▸ **Description of the task**:
Show each line that has the string "wide" in it.

▸ **Data lines**:
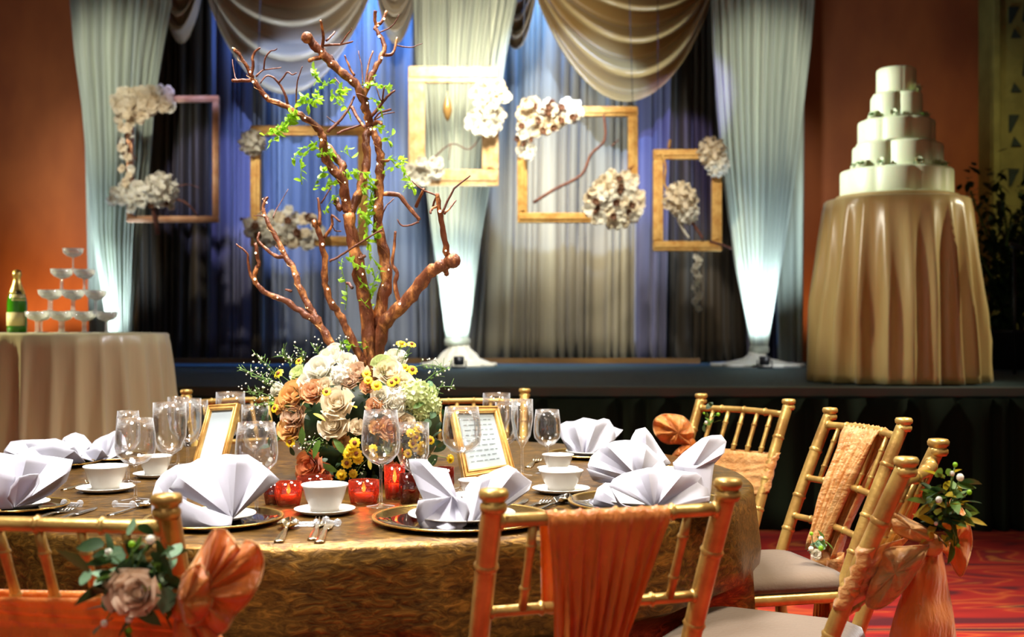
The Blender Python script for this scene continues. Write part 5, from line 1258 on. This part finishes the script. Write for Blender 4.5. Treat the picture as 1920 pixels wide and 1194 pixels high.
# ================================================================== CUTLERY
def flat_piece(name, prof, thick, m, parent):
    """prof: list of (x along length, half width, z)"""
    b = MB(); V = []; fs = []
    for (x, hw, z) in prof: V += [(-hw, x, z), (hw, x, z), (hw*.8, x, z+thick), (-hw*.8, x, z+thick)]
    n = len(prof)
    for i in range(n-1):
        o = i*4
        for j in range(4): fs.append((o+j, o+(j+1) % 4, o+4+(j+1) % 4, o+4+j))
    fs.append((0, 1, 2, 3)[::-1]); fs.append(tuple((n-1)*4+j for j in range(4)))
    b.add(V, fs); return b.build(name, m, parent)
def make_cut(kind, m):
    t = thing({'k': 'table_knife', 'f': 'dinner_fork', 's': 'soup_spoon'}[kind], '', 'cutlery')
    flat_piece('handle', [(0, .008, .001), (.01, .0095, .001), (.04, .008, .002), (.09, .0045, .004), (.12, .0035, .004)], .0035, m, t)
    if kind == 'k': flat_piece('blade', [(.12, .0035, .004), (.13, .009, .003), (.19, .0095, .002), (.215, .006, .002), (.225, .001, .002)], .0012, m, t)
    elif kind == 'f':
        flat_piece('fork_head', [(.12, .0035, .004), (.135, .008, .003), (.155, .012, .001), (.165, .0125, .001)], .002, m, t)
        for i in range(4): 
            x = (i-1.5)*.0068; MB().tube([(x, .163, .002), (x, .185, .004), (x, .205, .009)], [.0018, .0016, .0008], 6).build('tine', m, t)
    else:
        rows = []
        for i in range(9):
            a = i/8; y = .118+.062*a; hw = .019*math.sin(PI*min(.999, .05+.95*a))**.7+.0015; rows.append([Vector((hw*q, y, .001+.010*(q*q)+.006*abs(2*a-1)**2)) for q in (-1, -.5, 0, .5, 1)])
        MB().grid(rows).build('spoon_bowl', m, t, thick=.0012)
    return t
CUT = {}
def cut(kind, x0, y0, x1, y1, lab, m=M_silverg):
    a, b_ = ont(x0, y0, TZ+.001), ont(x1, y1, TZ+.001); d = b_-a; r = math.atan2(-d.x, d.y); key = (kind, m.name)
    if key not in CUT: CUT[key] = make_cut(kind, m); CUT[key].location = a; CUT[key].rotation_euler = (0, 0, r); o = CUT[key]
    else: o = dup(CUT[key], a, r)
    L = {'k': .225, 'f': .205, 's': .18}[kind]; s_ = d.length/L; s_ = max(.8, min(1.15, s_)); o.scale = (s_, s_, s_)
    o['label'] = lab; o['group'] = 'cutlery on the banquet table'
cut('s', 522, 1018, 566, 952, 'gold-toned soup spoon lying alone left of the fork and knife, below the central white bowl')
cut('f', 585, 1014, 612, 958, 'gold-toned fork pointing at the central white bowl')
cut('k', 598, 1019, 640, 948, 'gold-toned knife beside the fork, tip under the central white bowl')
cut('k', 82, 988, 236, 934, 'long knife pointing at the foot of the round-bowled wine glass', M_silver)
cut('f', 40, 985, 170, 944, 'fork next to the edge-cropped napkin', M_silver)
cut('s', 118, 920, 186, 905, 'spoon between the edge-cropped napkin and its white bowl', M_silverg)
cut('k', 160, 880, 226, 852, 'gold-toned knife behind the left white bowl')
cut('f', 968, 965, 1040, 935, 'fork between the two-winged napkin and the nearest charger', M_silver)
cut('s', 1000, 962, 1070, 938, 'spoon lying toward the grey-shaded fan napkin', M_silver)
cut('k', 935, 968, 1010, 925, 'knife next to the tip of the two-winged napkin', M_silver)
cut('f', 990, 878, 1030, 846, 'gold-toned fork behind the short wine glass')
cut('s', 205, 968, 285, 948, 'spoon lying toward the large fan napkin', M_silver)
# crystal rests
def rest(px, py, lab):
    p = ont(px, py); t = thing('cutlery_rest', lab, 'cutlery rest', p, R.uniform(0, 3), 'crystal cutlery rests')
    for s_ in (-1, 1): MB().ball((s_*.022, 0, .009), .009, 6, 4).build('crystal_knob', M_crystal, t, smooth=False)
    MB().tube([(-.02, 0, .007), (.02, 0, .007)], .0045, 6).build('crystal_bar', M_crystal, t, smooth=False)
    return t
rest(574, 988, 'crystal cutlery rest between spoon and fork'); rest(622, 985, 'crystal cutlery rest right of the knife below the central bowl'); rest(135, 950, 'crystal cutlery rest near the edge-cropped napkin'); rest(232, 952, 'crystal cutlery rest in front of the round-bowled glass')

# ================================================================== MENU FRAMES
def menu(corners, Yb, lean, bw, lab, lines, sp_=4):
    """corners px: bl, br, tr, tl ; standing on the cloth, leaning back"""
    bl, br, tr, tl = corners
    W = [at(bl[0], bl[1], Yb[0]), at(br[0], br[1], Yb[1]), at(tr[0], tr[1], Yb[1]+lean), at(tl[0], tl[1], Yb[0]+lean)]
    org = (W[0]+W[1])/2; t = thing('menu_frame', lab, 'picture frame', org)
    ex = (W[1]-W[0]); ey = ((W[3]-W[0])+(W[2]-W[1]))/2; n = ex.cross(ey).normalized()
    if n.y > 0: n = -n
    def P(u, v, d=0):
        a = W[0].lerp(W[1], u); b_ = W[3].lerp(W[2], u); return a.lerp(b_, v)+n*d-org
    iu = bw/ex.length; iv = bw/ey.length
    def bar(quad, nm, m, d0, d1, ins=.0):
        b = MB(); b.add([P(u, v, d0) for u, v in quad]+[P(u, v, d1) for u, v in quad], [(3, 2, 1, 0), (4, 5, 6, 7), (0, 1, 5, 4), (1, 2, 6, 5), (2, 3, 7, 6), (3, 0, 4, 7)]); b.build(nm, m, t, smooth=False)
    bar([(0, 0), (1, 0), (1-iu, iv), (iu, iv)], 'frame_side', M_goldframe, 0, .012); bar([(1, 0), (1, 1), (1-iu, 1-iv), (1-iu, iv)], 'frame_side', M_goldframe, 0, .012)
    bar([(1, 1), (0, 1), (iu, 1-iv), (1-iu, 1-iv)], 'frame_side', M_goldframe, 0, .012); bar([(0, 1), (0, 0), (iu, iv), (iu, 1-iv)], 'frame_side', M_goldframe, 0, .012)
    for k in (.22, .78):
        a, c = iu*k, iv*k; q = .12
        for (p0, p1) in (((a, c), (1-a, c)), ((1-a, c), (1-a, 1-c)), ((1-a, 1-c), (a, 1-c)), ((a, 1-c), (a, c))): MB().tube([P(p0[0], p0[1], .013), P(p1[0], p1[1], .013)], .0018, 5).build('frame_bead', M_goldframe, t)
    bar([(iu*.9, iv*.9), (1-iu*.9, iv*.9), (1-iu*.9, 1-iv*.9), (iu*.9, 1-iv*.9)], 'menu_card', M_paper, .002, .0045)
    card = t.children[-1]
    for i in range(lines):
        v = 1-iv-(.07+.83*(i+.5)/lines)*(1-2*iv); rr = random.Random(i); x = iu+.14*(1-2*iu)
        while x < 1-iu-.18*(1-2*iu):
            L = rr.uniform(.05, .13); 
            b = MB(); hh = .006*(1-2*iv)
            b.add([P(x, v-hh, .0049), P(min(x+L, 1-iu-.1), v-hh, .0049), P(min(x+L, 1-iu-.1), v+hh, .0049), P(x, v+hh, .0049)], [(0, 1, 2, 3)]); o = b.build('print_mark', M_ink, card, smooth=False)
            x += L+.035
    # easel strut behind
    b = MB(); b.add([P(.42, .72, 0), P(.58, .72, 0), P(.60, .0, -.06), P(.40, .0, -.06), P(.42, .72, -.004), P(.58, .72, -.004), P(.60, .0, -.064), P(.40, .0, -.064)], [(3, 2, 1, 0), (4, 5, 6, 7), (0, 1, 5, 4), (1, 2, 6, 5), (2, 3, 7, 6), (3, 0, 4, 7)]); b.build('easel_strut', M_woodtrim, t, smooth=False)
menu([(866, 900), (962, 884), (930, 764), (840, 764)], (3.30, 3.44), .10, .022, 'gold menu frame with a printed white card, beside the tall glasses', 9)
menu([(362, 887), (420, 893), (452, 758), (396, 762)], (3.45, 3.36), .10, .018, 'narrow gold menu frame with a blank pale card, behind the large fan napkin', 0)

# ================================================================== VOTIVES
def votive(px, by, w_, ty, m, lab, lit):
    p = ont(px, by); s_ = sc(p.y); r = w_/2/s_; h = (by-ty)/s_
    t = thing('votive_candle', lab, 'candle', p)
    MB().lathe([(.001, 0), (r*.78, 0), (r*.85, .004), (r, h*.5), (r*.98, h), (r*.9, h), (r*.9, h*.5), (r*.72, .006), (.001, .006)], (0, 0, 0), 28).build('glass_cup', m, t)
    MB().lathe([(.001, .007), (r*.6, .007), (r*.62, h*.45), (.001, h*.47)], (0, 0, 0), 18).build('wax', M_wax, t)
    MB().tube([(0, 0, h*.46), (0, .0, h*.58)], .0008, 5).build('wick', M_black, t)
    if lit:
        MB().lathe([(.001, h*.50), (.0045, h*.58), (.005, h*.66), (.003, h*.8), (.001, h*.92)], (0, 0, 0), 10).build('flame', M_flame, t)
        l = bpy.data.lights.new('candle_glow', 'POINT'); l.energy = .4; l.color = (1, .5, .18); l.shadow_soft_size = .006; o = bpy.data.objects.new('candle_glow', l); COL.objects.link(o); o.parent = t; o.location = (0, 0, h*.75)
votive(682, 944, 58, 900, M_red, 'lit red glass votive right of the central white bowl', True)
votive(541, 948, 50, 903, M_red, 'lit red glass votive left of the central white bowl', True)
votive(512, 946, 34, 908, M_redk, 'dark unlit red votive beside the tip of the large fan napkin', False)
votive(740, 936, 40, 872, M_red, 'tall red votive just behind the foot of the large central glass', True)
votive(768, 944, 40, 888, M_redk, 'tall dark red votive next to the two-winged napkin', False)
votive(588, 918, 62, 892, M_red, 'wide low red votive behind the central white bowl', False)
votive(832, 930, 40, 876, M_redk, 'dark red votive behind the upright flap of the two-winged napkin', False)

▸ **Exercise result**:
The Blender Python script for this scene continues. Write part 5, from line 1258 on. This part finishes the script. Write for Blender 4.5. Treat the picture as 1920 pixels wide and 1194 pixels high.
votive(588, 918, 62, 892, M_red, 'wide low red votive behind the central white bowl', False)